━━━ Source data

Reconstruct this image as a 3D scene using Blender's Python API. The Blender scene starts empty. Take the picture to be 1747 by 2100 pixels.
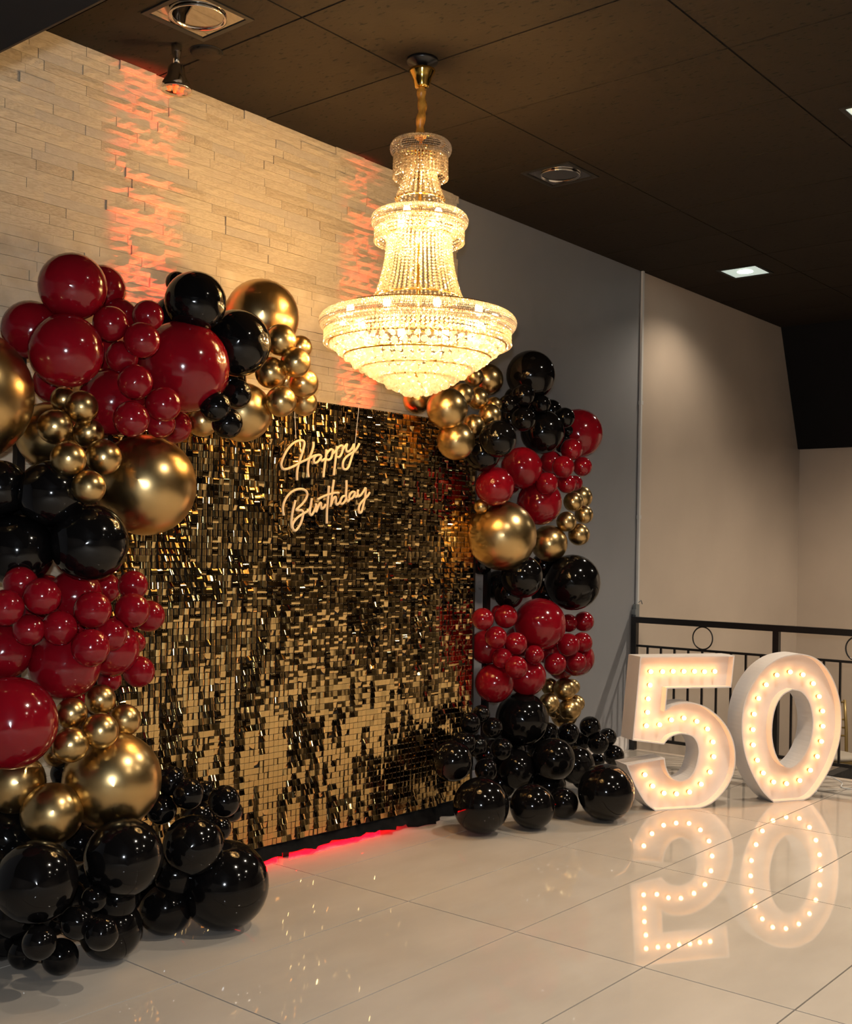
import bpy, bmesh, math, random
from mathutils import Vector, Matrix, Euler

random.seed(7)
# light levels
FLASH_POWER = 280.0
RED_POWER = 5200.0
FLOOR_RED = 10.0
CH_POWER = 195.0
DOWN_POWER = 340.0
BULB_EMIT = 21.0

scene = bpy.context.scene
C = scene.collection

# ------------------------------------------------------------------ camera
# floor is z = 0, x runs along the decorated wall, y runs towards it
cam_data = bpy.data.cameras.new('camera')
cam = bpy.data.objects.new('camera', cam_data)
C.objects.link(cam)
fw = Vector((0.768525, 0.639819, -0.000035))
rt = Vector((0.639724, -0.768410, 0.017301))
up = Vector((-0.011043, 0.013318, 0.999850))
cam.matrix_world = Matrix(((rt.x, up.x, -fw.x, 0.0), (rt.y, up.y, -fw.y, 0.0),
                           (rt.z, up.z, -fw.z, 1.55), (0, 0, 0, 1)))
cam_data.sensor_fit = 'AUTO'
cam_data.sensor_width = 36.0
cam_data.lens = 2324.65 * 36.0 / 2100.0
cam_data.shift_y = 72.0 / 2100.0
cam_data.clip_start = 0.05
scene.camera = cam

# ------------------------------------------------------------------ world, exposure
world = bpy.data.worlds.new('world')
scene.world = world
world.use_nodes = True
world.node_tree.nodes['Background'].inputs[0].default_value = (0.9, 0.75, 0.6, 1)
world.node_tree.nodes['Background'].inputs[1].default_value = 0.004
scene.view_settings.view_transform = 'Standard'
scene.view_settings.look = 'None'
scene.view_settings.exposure = 0.0
scene.view_settings.gamma = 1.0
scene.view_settings.use_curve_mapping = False
scene.cycles.use_denoising = True
scene.cycles.sample_clamp_indirect = 6.0
scene.cycles.use_adaptive_sampling = True
scene.cycles.adaptive_threshold = 0.055
scene.cycles.adaptive_min_samples = 12
scene.cycles.max_bounces = 5
scene.cycles.diffuse_bounces = 2
scene.cycles.glossy_bounces = 4
scene.cycles.transmission_bounces = 3
scene.cycles.transparent_max_bounces = 24
scene.cycles.caustics_reflective = True
scene.cycles.caustics_refractive = False


def lamp(name, kind, loc, power, color, radius=0.02, target=None, spot=None, blend=0.5):
    d = bpy.data.lights.new(name, kind)
    d.energy = power
    d.color = color
    if kind == 'SPOT':
        d.spot_size = math.radians(spot)
        d.spot_blend = blend
    if kind != 'AREA':
        d.shadow_soft_size = radius
    o = bpy.data.objects.new(name, d)
    C.objects.link(o)
    o.location = loc
    if target is not None:
        o.rotation_euler = (Vector(target) - Vector(loc)).to_track_quat('-Z', 'Y').to_euler()
    return o


# the photographer's flash, just above the lens
lamp('camera_flash', 'POINT', (-0.03, 0.01, 1.66), FLASH_POWER, (0.86, 0.93, 1.0), 0.03)
# red uplighters standing behind the sequin backdrop, washing the stone
lamp('uplight_red', 'SPOT', (3.20, 4.17, 0.25), RED_POWER, (1.0, 0.06, 0.02), 0.03, (3.21, 4.42, 2.25), 10.5, 1.0)
lamp('uplight_red', 'SPOT', (4.62, 4.17, 0.25), RED_POWER, (1.0, 0.06, 0.02), 0.03, (4.66, 4.42, 2.12), 9.5, 1.0)
strip = lamp('red_strip', 'AREA', (4.15, 4.22, 0.045), FLOOR_RED, (1.0, 0.0, 0.0015), 0.02, (4.145, 4.0, 0.02))
strip.data.shape = 'RECTANGLE'
strip.data.size = 1.1
strip.data.size_y = 0.03


# ------------------------------------------------------------------ materials
def mat(name):
    m = bpy.data.materials.new(name)
    m.use_nodes = True
    return m, m.node_tree, m.node_tree.nodes['Principled BSDF']


def plain(name, col, rough=0.5, metal=0.0, spec=0.5, coat=0.0, emit=None, strength=0.0):
    m, nt, p = mat(name)
    p.inputs['Base Color'].default_value = (*col, 1)
    p.inputs['Roughness'].default_value = rough
    p.inputs['Metallic'].default_value = metal
    p.inputs['Specular IOR Level'].default_value = spec
    p.inputs['Coat Weight'].default_value = coat
    if emit:
        p.inputs['Emission Color'].default_value = (*emit, 1)
        p.inputs['Emission Strength'].default_value = strength
    return m


def noisy(name, c1, c2, scale=4.0, rough=0.6, bump=0.0, bscale=40.0, spec=0.4, detail=6.0, metal=0.0, lo=0.35, hi=0.65,
          rough2=None, bdist=0.01, coords='Object'):
    m, nt, p = mat(name)
    n = nt.nodes
    tc = n.new('ShaderNodeTexCoord')
    nz = n.new('ShaderNodeTexNoise')
    nz.inputs['Scale'].default_value = scale
    nz.inputs['Detail'].default_value = detail
    nt.links.new(tc.outputs[coords], nz.inputs['Vector'])
    r = n.new('ShaderNodeValToRGB')
    r.color_ramp.elements[0].position = lo
    r.color_ramp.elements[1].position = hi
    r.color_ramp.elements[0].color = (*c1, 1)
    r.color_ramp.elements[1].color = (*c2, 1)
    nt.links.new(nz.outputs['Fac'], r.inputs['Fac'])
    nt.links.new(r.outputs['Color'], p.inputs['Base Color'])
    p.inputs['Roughness'].default_value = rough
    p.inputs['Specular IOR Level'].default_value = spec
    p.inputs['Metallic'].default_value = metal
    if rough2 is not None:
        mr = n.new('ShaderNodeMapRange')
        mr.inputs['To Min'].default_value = rough
        mr.inputs['To Max'].default_value = rough2
        nt.links.new(nz.outputs['Fac'], mr.inputs['Value'])
        nt.links.new(mr.outputs['Result'], p.inputs['Roughness'])
    if bump:
        nb = n.new('ShaderNodeTexNoise')
        nb.inputs['Scale'].default_value = bscale
        nb.inputs['Detail'].default_value = 5
        nt.links.new(tc.outputs[coords], nb.inputs['Vector'])
        b = n.new('ShaderNodeBump')
        b.inputs['Strength'].default_value = bump
        b.inputs['Distance'].default_value = bdist
        nt.links.new(nb.outputs['Fac'], b.inputs['Height'])
        nt.links.new(b.outputs['Normal'], p.inputs['Normal'])
    return m


def ceiling_tile_mat():
    m, nt, p = mat('black_acoustic_tile')
    n = nt.nodes
    geo = n.new('ShaderNodeNewGeometry')
    mp = n.new('ShaderNodeMapping')
    mp.inputs['Scale'].default_value = (60, 22, 60)
    mp.inputs['Rotation'].default_value = (0, 0, 0.5)
    nt.links.new(geo.outputs['Position'], mp.inputs['Vector'])
    v = n.new('ShaderNodeTexNoise')
    v.inputs['Scale'].default_value = 1.0
    v.inputs['Detail'].default_value = 3
    nt.links.new(mp.outputs['Vector'], v.inputs['Vector'])
    r = n.new('ShaderNodeValToRGB')
    r.color_ramp.elements[0].position = 0.33
    r.color_ramp.elements[1].position = 0.38
    r.color_ramp.elements[0].color = (0.006, 0.0045, 0.0035, 1)
    r.color_ramp.elements[1].color = (0.0225, 0.0160, 0.0105, 1)
    nt.links.new(v.outputs['Fac'], r.inputs['Fac'])
    nt.links.new(r.outputs['Color'], p.inputs['Base Color'])
    p.inputs['Roughness'].default_value = 0.85
    p.inputs['Specular IOR Level'].default_value = 0.15
    b = n.new('ShaderNodeBump')
    b.inputs['Strength'].default_value = 0.4
    b.inputs['Distance'].default_value = 0.003
    nt.links.new(v.outputs['Fac'], b.inputs['Height'])
    nt.links.new(b.outputs['Normal'], p.inputs['Normal'])
    return m


def crystal_mat(name, density, tint):
    m = bpy.data.materials.new(name)
    m.use_nodes = True
    nt = m.node_tree
    n = nt.nodes
    n.clear()
    out = n.new('ShaderNodeOutputMaterial')
    tr = n.new('ShaderNodeBsdfTransparent')
    tr.inputs['Color'].default_value = (1.0, 0.97, 0.92, 1)
    tl = n.new('ShaderNodeBsdfTranslucent')
    tl.inputs['Color'].default_value = (*tint, 1)
    gl = n.new('ShaderNodeBsdfGlossy')
    gl.inputs['Color'].default_value = (0.85, 0.83, 0.84, 1)
    gl.inputs['Roughness'].default_value = 0.16
    m1 = n.new('ShaderNodeMixShader')
    m1.inputs[0].default_value = 0.38
    nt.links.new(tl.outputs[0], m1.inputs[1])
    nt.links.new(gl.outputs[0], m1.inputs[2])
    m2 = n.new('ShaderNodeMixShader')
    m2.inputs[0].default_value = density
    nt.links.new(tr.outputs[0], m2.inputs[1])
    nt.links.new(m1.outputs[0], m2.inputs[2])
    nt.links.new(m2.outputs[0], out.inputs['Surface'])
    return m


def acrylic_mat():
    m = bpy.data.materials.new('clear_acrylic')
    m.use_nodes = True
    nt = m.node_tree
    n = nt.nodes
    n.clear()
    out = n.new('ShaderNodeOutputMaterial')
    tr = n.new('ShaderNodeBsdfTransparent')
    tr.inputs['Color'].default_value = (0.94, 0.95, 0.95, 1)
    gl = n.new('ShaderNodeBsdfGlossy')
    gl.inputs['Roughness'].default_value = 0.02
    fr = n.new('ShaderNodeFresnel')
    fr.inputs['IOR'].default_value = 1.3
    mx = n.new('ShaderNodeMixShader')
    nt.links.new(fr.outputs[0], mx.inputs[0])
    nt.links.new(tr.outputs[0], mx.inputs[1])
    nt.links.new(gl.outputs[0], mx.inputs[2])
    nt.links.new(mx.outputs[0], out.inputs['Surface'])
    return m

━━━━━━

Begin at the first line of the material and copy each line exactly through the one containing "scene.cycles.caustics_refractive = False". Omit pictures.

Reconstruct this image as a 3D scene using Blender's Python API. The Blender scene starts empty. Take the picture to be 1747 by 2100 pixels.
import bpy, bmesh, math, random
from mathutils import Vector, Matrix, Euler

random.seed(7)
# light levels
FLASH_POWER = 280.0
RED_POWER = 5200.0
FLOOR_RED = 10.0
CH_POWER = 195.0
DOWN_POWER = 340.0
BULB_EMIT = 21.0

scene = bpy.context.scene
C = scene.collection

# ------------------------------------------------------------------ camera
# floor is z = 0, x runs along the decorated wall, y runs towards it
cam_data = bpy.data.cameras.new('camera')
cam = bpy.data.objects.new('camera', cam_data)
C.objects.link(cam)
fw = Vector((0.768525, 0.639819, -0.000035))
rt = Vector((0.639724, -0.768410, 0.017301))
up = Vector((-0.011043, 0.013318, 0.999850))
cam.matrix_world = Matrix(((rt.x, up.x, -fw.x, 0.0), (rt.y, up.y, -fw.y, 0.0),
                           (rt.z, up.z, -fw.z, 1.55), (0, 0, 0, 1)))
cam_data.sensor_fit = 'AUTO'
cam_data.sensor_width = 36.0
cam_data.lens = 2324.65 * 36.0 / 2100.0
cam_data.shift_y = 72.0 / 2100.0
cam_data.clip_start = 0.05
scene.camera = cam

# ------------------------------------------------------------------ world, exposure
world = bpy.data.worlds.new('world')
scene.world = world
world.use_nodes = True
world.node_tree.nodes['Background'].inputs[0].default_value = (0.9, 0.75, 0.6, 1)
world.node_tree.nodes['Background'].inputs[1].default_value = 0.004
scene.view_settings.view_transform = 'Standard'
scene.view_settings.look = 'None'
scene.view_settings.exposure = 0.0
scene.view_settings.gamma = 1.0
scene.view_settings.use_curve_mapping = False
scene.cycles.use_denoising = True
scene.cycles.sample_clamp_indirect = 6.0
scene.cycles.use_adaptive_sampling = True
scene.cycles.adaptive_threshold = 0.055
scene.cycles.adaptive_min_samples = 12
scene.cycles.max_bounces = 5
scene.cycles.diffuse_bounces = 2
scene.cycles.glossy_bounces = 4
scene.cycles.transmission_bounces = 3
scene.cycles.transparent_max_bounces = 24
scene.cycles.caustics_reflective = True
scene.cycles.caustics_refractive = False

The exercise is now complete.